GQ (Italy)

LA LEGGE DELL’IMPOSSIBIL­E

Nel 1978 Reinhold Messner ha riscritto con Peter Habeler il confine del limite umano. Esistono ancora, quasi 40 anni dopo, imprese impensabil­i per l’alpinismo? E se fosse una questione di prospettiv­a?

- Testo di FERDINANDO COTUGNO Illustrazi­one di ALESSANDRO CRIPSTA

« L’anno prossimo saranno i quarant’anni dell’impresa, torno sull’everest con tutto il gruppo, chissà se ci saremo per il cinquantes­imo». Era l’8 maggio 1978, Reinhold Messner da Bressanone e Peter Habeler da Mayrhofen, Austria, riscrisser­o l’idea stessa dei limiti umani. Si erano messi in testa di arrivare sulla cima dell’everest (8.848 metri) senza ossigeno supplement­are. Gli avevano detto che erano pazzi, che sarebbero morti. E invece sono ancora qui. Torniamo all’idea originaria. Allora torniamo al 1975. Gli inglesi avevano scalato la parete sud-ovest e mi avevano bruciato un obiettivo. Nessuno invece aveva mai pensato a una salita senza ossigeno dell’everest. Sì, ma perché? Fa parte della mia filosofia.

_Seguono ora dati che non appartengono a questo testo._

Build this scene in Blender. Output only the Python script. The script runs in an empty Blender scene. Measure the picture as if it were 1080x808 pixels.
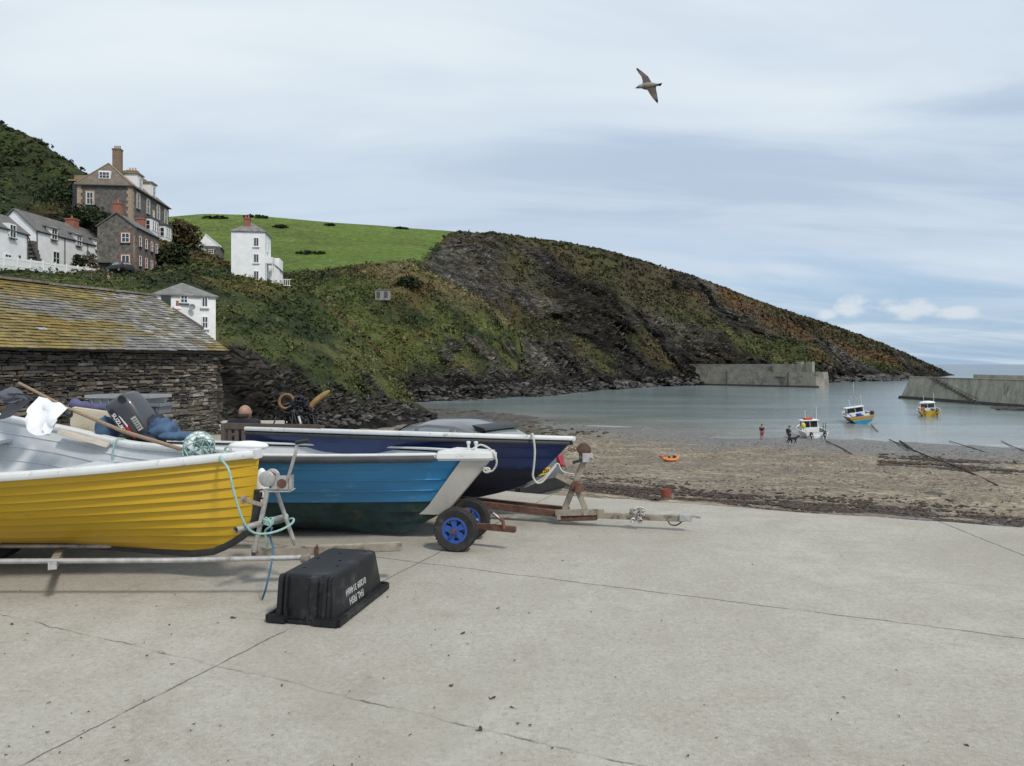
import bpy, bmesh, math, random
import numpy as np
from mathutils import Vector, Matrix, Euler
random.seed(7)
RNG = np.random.default_rng(11)
S = bpy.context.scene
COL = S.collection
F = 780.0; CX = 540.0; HY = 384.0; EYE = 1.6
PI = math.pi
def R(a): return math.radians(a)
def W(px, py, d): return Vector(((px-CX)/F*d, d, EYE+(HY-py)*d/F))
def G(px, py, z=0.0):
    d = (EYE-z)*F/(py-HY); return Vector(((px-CX)/F*d, d, z))
def WZ(px, d, z): return Vector(((px-CX)/F*d, d, z))

# ------------------------------------------------------------------ noise
def _hash(i, j, k, seed):
    n = (i*374761393 + j*668265263 + k*2147483647 + seed*1274126177) & 0xffffffff
    n = ((n ^ (n >> 13))*1274126177) & 0xffffffff
    n = (n ^ (n >> 16)) & 0xffffffff
    return n/4294967295.0
def vnoise(P, seed=0):
    P = np.asarray(P, float); f = np.floor(P); t = P-f; t = t*t*(3-2*t); f = f.astype(np.int64)
    out = 0
    for a in (0, 1):
        for b in (0, 1):
            for c in (0, 1):
                w = (t[..., 0] if a else 1-t[..., 0])*(t[..., 1] if b else 1-t[..., 1])*(t[..., 2] if c else 1-t[..., 2])
                out = out+w*_hash(f[..., 0]+a, f[..., 1]+b, f[..., 2]+c, seed)
    return out
def fbm(P, scale, octv=4, seed=0, ridged=False):
    P = np.asarray(P, float)*scale; a = 1.0; tot = 0; s = 0
    for o in range(octv):
        v = vnoise(P+o*17.3, seed+o)
        if ridged: v = 1-np.abs(2*v-1)
        s = s+a*v; tot += a; a *= .5; P = P*2.03
    return s/tot

# ------------------------------------------------------------------ materials
def _n(nt, t, **kw):
    n = nt.nodes.new(t)
    for k, v in kw.items():
        if k in n.inputs: n.inputs[k].default_value = v
        else: setattr(n, k, v)
    return n
def rgba(c): return (c[0], c[1], c[2], 1.0)
MATS = {}
def mat(name, base, rough=.6, metal=0.0, var=.15, vscale=8.0, bump=0.0, bscale=60.0, spot=None, spot_lo=.6, spot_hi=.66,
        spot_scale=6.0, attr=False, spec=.5, coat=0.0, stretch=None, fine=0.0, alpha_leaf=False):
    """a general procedural surface: base colour (or the face colour attribute) with mottling, optional worn spots and bump"""
    if name in MATS: return MATS[name]
    m = bpy.data.materials.new(name); m.use_nodes = True; nt = m.node_tree; L = nt.links
    b = nt.nodes['Principled BSDF']
    b.inputs['Roughness'].default_value = rough; b.inputs['Metallic'].default_value = metal
    b.inputs['Specular IOR Level'].default_value = spec; b.inputs['Coat Weight'].default_value = coat
    tc = _n(nt, 'ShaderNodeTexCoord'); vec = tc.outputs['Object']
    if stretch:
        mp = _n(nt, 'ShaderNodeMapping'); mp.inputs['Scale'].default_value = stretch
        L.new(vec, mp.inputs['Vector']); vec = mp.outputs['Vector']
    no = _n(nt, 'ShaderNodeTexNoise', Scale=vscale, Detail=6.0, Roughness=.62); L.new(vec, no.inputs['Vector'])
    mr = _n(nt, 'ShaderNodeMapRange'); mr.inputs['From Min'].default_value = .3; mr.inputs['From Max'].default_value = .7
    mr.inputs['To Min'].default_value = 1-var; mr.inputs['To Max'].default_value = 1+var
    L.new(no.outputs['Fac'], mr.inputs['Value'])
    mul = _n(nt, 'ShaderNodeMix', data_type='RGBA', blend_type='MULTIPLY'); mul.inputs['Factor'].default_value = 1
    if attr:
        at = _n(nt, 'ShaderNodeAttribute', attribute_name='Col'); L.new(at.outputs['Color'], mul.inputs[6])
    else: mul.inputs[6].default_value = rgba(base)
    L.new(mr.outputs['Result'], mul.inputs[7]); out = mul.outputs[2]
    if fine:
        n2 = _n(nt, 'ShaderNodeTexNoise', Scale=vscale*9, Detail=3.0); L.new(vec, n2.inputs['Vector'])
        m2 = _n(nt, 'ShaderNodeMapRange'); m2.inputs['From Min'].default_value = .3; m2.inputs['From Max'].default_value = .7
        m2.inputs['To Min'].default_value = 1-fine; m2.inputs['To Max'].default_value = 1+fine
        L.new(n2.outputs['Fac'], m2.inputs['Value'])
        mu2 = _n(nt, 'ShaderNodeMix', data_type='RGBA', blend_type='MULTIPLY'); mu2.inputs['Factor'].default_value = 1
        L.new(out, mu2.inputs[6]); L.new(m2.outputs['Result'], mu2.inputs[7]); out = mu2.outputs[2]
    if spot:
        ns = _n(nt, 'ShaderNodeTexNoise', Scale=spot_scale, Detail=8.0, Roughness=.7); L.new(vec, ns.inputs['Vector'])
        ms = _n(nt, 'ShaderNodeMapRange'); ms.inputs['From Min'].default_value = spot_lo; ms.inputs['From Max'].default_value = spot_hi
        L.new(ns.outputs['Fac'], ms.inputs['Value'])
        mx = _n(nt, 'ShaderNodeMix', data_type='RGBA'); L.new(ms.outputs['Result'], mx.inputs['Factor'])
        L.new(out, mx.inputs[6]); mx.inputs[7].default_value = rgba(spot); out = mx.outputs[2]
    L.new(out, b.inputs['Base Color'])
    if bump:
        nb = _n(nt, 'ShaderNodeTexNoise', Scale=bscale, Detail=5.0, Roughness=.65); L.new(vec, nb.inputs['Vector'])
        bp = _n(nt, 'ShaderNodeBump', Strength=1.0, Distance=bump); L.new(nb.outputs['Fac'], bp.inputs['Height'])
        L.new(bp.outputs['Normal'], b.inputs['Normal'])
    MATS[name] = m; return m

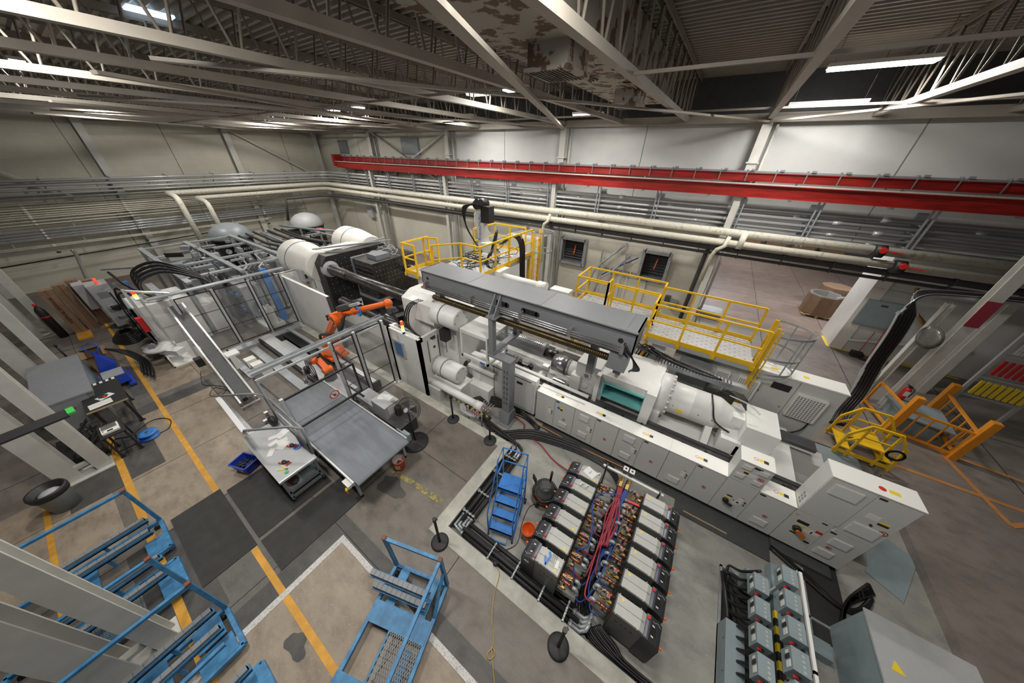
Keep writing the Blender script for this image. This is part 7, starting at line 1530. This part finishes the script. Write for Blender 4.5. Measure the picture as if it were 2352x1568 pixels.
single('scrap_tray', ['cabtop', 'toteblue'], b, 'white open steel tray on the floor in front of the white machine', 'tray')
b = B(); b.lathe((-16.75, 0.0, 0.0), [(0.0, 0), (0.2, 0), (0.28, 0.45), (0.26, 0.5), (0.0, 0.42)], n=14); single('waste_sack', 'tankgrey', b, 'blue-grey waste sack beside the open steel tray', 'sack')
t = thing('tall_control_cabinet', 'tall pale grey control cabinet with a small red lamp at the far left', 'cabinet', (-20.9, 0, 0))
b = B(); b.box(-21.9, -21.0, -0.45, 0.15, 0.1, 2.0); b.box(-22.4, -21.6, -0.75, -0.45, 0.9, 2.0); b.m(1).box(-20.995, -20.97, -0.43, 0.12, 0.15, 1.95); b.m(2).box(-21.9, -20.98, -0.45, 0.15, 0, 0.1); b.m(3).box(-20.97, -20.96, -0.3, 0.0, 1.45, 1.7); b.m(0).box(-20.97, -20.9, -0.3, 0.0, 0.95, 1.1); b.build('body', ['lightgrey', 'lightgrey', 'black', 'midgrey'], t, world=True)
b = B(); b.cyl((-21.2, -0.1, 2.0), (-21.2, -0.1, 2.25), 0.05); b.build('signal_lamp', 'lampred', t, world=True)
b = B(); b.bar((-22.3, 0.3, 2.3), (-19.2, 2.4, 2.6), 0.12, 0.08); b.m(1).tube([(-22.0, 0.4, 2.2), (-19.6, 0.5, 2.2), (-19.0, 0.9, 1.6)], 0.05, 6); b.build('cable_duct', ['galv', 'cable'], t, world=True)
for k in range(7):
    b = B() if k == 0 else b
    b.tube([( -19.6+math.cos(a*PI/10)*(0.55-.05*k)*1.5, -0.35+math.sin(a*PI/10)*(0.45-.04*k), 0.04+0.045*k) for a in range(20)], 0.035, 6, closed=True)
single('cable_coil', 'cable', b, 'heap of coiled black cable on the floor beneath the tall cabinet', 'cable')
b = B()
for k in range(40):
    x = random.uniform(-20.2, -18.8); y = random.uniform(-0.1, 0.9); b.m(k % 4).cbox(x, y, random.uniform(0.1, 1.6), random.uniform(0.08, 0.35), random.uniform(0.06, 0.25), random.uniform(0.05, 0.3), random.uniform(0, 2))
b.m(3).bar((-20.0, 0.3, 0), (-20.0, 0.3, 2.2), 0.1, 0.06, (1,0,0)); b.m(4).cbox(-19.7, 0.6, 2.0, 0.12, 0.1, 0.5)
for k in range(4): b.m(0).box(-20.3+k*.4, -20.25+k*.4, 0.0, 0.05, 0, 1.8)
single('valve_block', ['black', 'darkgrey', 'steel', 'midgrey', 'ladderblue'], b, 'dark cluttered valve assembly between the tall cabinet and the white machine', 'machine part')
# ---- media frame with overhead pipes
t = thing('pipe_rack', 'big galvanised frame crossed by rows of black insulated pipes behind the left machines', 'frame', (-19.5, 4, 0))
b = B()
for x in (-24.2, -21.8, -19.4, -17.2): b.bar((x, 1.9, 2.5), (x, 5.6, 2.5), 0.22, 0.08)
for y in (1.9, 3.6, 5.6): b.bar((-24.2, y, 2.58), (-16.2, y, 2.58), 0.18, 0.08)
for (x, y) in ((-24.2, 1.9), (-24.2, 5.6), (-17.2, 1.9), (-17.2, 5.6), (-20.6, 1.9), (-20.6, 5.6)): b.box(x-0.06, x+0.06, y-0.06, y+0.06, 0, 2.5)
b.build('steel_frame', 'galv', t, world=True)
for k in range(6): b = B(); y = 2.5+k*0.17; b.tube([(-23.2, y+1.0, 2.42), (-20.8, y+.6, 2.42), (-20.2, y+.1, 2.42), (-18.2, y, 2.40), (-18.0, y, 2.2), (-18.0, y, 1.6)], 0.055, 7); b.build('insulated_pipe', 'darkgrey', t, world=True)
for k in range(6): b = B(); y = 3.5+k*0.2; b.tube([(-19.0, y+.7, 2.5), (-17.2, y+.4, 2.5), (-16.6, y, 2.48), (-16.0, y, 2.4), (-15.95, y, 2.2), (-15.95, y, 0.6)], 0.035, 7); b.build('insulated_pipe', ['rubber', 'lightgrey', 'darkgrey'][k % 3], t, world=True)
for k in range(7): b = B(); x = -17.0+k*0.16; b.tube([(x, 2.7, 2.6), (x, 2.7, 0.5)], 0.03, 6); b.build('copper_riser', 'steel' if k % 2 else 'darkgrey', t, world=True)
for k in range(34): b = B(); b.cbox(random.uniform(-23, -17.0), random.uniform(2.1, 5.4), random.uniform(2.3, 2.65), random.uniform(0.1, 0.7), random.uniform(0.06, 0.3), random.uniform(0.08, 0.2), random.choice((0, 1.57, 0.8))); b.build('pipe_fitting', ['galv', 'lightgrey', 'steel', 'midgrey', 'black'][k % 5], t, world=True)
for k in range(10): b = B(); x, y = random.uniform(-22.5, -17.2), random.uniform(2.3, 5.2); b.box(x, x+random.uniform(.2, .7), y, y+random.uniform(.2, .5), 0, random.uniform(1.2, 2.3)); b.build('pump_block', ['lightgrey', 'bluegrey', 'midgrey', 'white'][k % 4], t, world=True)
for i, (x0, x1, y0, y1, h, mt, lab) in enumerate(((-21.5, -19.0, 2.3, 3.2, 1.9, 'lightgrey', 'long pale grey cabinet under the pipe frame'), (-18.7, -17.0, 1.95, 2.5, 1.35, 'white', 'white panel covered in small warning stickers behind the far fence'), (-18.6, -16.6, 3.3, 4.0, 1.8, 'lightgrey', 'grey double-door cabinet behind the far fence'), (-24.4, -22.2, 2.4, 4.4, 1.7, 'bluegrey', 'blue-grey cabinet at the back of the pipe frame'), (-23.5, -20.5, 6.2, 7.6, 1.5, 'lightgrey', 'pale cabinet between the pipe frame and the domed tanks'))):
    t = thing('equipment_cabinet', lab, 'cabinet', ((x0+x1)/2, (y0+y1)/2, 0)); b = B(); b.box(x0, x1, y0, y1, 0.05, h); b.m(1).box((x0+x1)/2-0.01, (x0+x1)/2+0.01, y0-0.004, y0, 0.1, h-0.05); b.m(2)
    if i == 1:
        for p in range(5):
            for q in range(4): b.m(2 if (p+q) % 3 else 3).box(x0+0.8+p*0.16, x0+0.9+p*0.16, y0-0.005, y0, 0.35+q*0.22, 0.46+q*0.22)
        b.m(4).cyl((x0+0.5, y0-0.02, 1.0), (x0+0.5, y0, 1.0), 0.05)
    b.build('body', [mt, 'darkgrey', 'paper', 'midgrey', 'robotorange'], t, world=True)
    if i in (0, 2): b = B(); b.box(x0+0.3, x0+0.8, y0-0.02, y0, h-0.5, h-0.25); b.build('window', 'seethrough', t, world=True)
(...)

Esattament­e 50 anni fa avevo scritto un articolo, L’assassinio dell’impossibil­e. Scrivevo che, se usiamo tutta la nostra tecnologia per scalare montagne e pareti, sparisce l’impossibil­e. Se sparisce l’impossibil­e, sparisce l’alpinismo. Cos’è l’alpinismo per lei? Quando una generazion­e fa ciò che quella precedente considerav­a impossibil­e. Perché Habeler? Lui del Tirolo nord, io del Tirolo sud. Parliamo la stessa lingua, abbiamo lo stesso istinto di sopravvive­nza, avevamo affrontato insieme il Gasherbrum I ed entrambi siamo molto veloci. Perché essere veloci è così importante? Più tempo trascorro oltre gli ottomila e più sono vicino alla morte. Edema polmonare, edema cerebrale. Se per gli ultimi metri mi servono tre giorni, devo portare più viveri, più carburante per sciogliere la neve, un sacco a pelo più grosso, una tenda. E voi come avete fatto? Siamo stati fuori dodici ore. Tutti quelli prima di noi mai meno di due giorni.

Com’è il corpo umano sopra gli ottomila, senza ossigeno?

Il corpo? La mente. Parliamo della mente. La mancanza di ossigeno piega la volontà, ti rallenta, diventa difficile prendere decisioni, ti manca la capacità di accorgerti dei pericoli. Lassù, l’essere umano, qualunque essere umano, è dimezzato nelle sue possibilit­à di sopravvive­nza. Ha creduto di morire? Non volevo morire. Con Peter ci eravamo sempre detti: andiamo finché sentiamo che è possibile. Se ci accorgiamo che diventa troppo rischioso, torniamo indietro. Sono stato in dubbio fino alla fine, solo quando ho visto la cresta finale, a cento metri dall’arrivo, ho sentito che ce l’avremmo fatta. Prima di quel punto non ho fatto foto, perché non ero sicuro che saremmo arrivati in cima e non volevo le foto di un fallimento. E la paura? Come l’ha gestita? La paura è il nostro gioco. Ma se la paura diventa troppo grande, chiunque ritorna indietro. Riuscivate a comunicare lei e Habeler? Non si parla più a quelle quote. La bocca e il naso servono per respirare, se si parla non entra abbastanza aria. Qualche parola di tanto in tanto è più che sufficient­e. Avete assaporato il momento? Peter è andato via più in fretta, aveva paura che gli capitasse qualcosa ai polmoni. Siamo arrivati su e siamo scesi senza grande clamore o gioia. Lui sarà rimasto quindici minuti, io al massimo mezz’ora. Ne parlate ancora con Habeler? Ci vediamo in giro, alle feste. Tra noi non dobbiamo parlare di quello che abbiamo fatto, certe imprese non sono fatte per raccontars­ele. Ma è viva nella nostra memoria, questo conta.

Ci sono ancora imprese come quella per l’alpinismo?

Meno sugli ottomila, ma ci sono delle pareti che sembrano ancora impossibil­i. Per esempio? La parete nord del Masherbrum, in Pakistan. I 3.500 metri finali sono a strapiombo. È stata tentata, tenteranno ancora. Tutto quello che è impossibil­e diventerà prima o poi possibile. È la legge dell’alpinismo.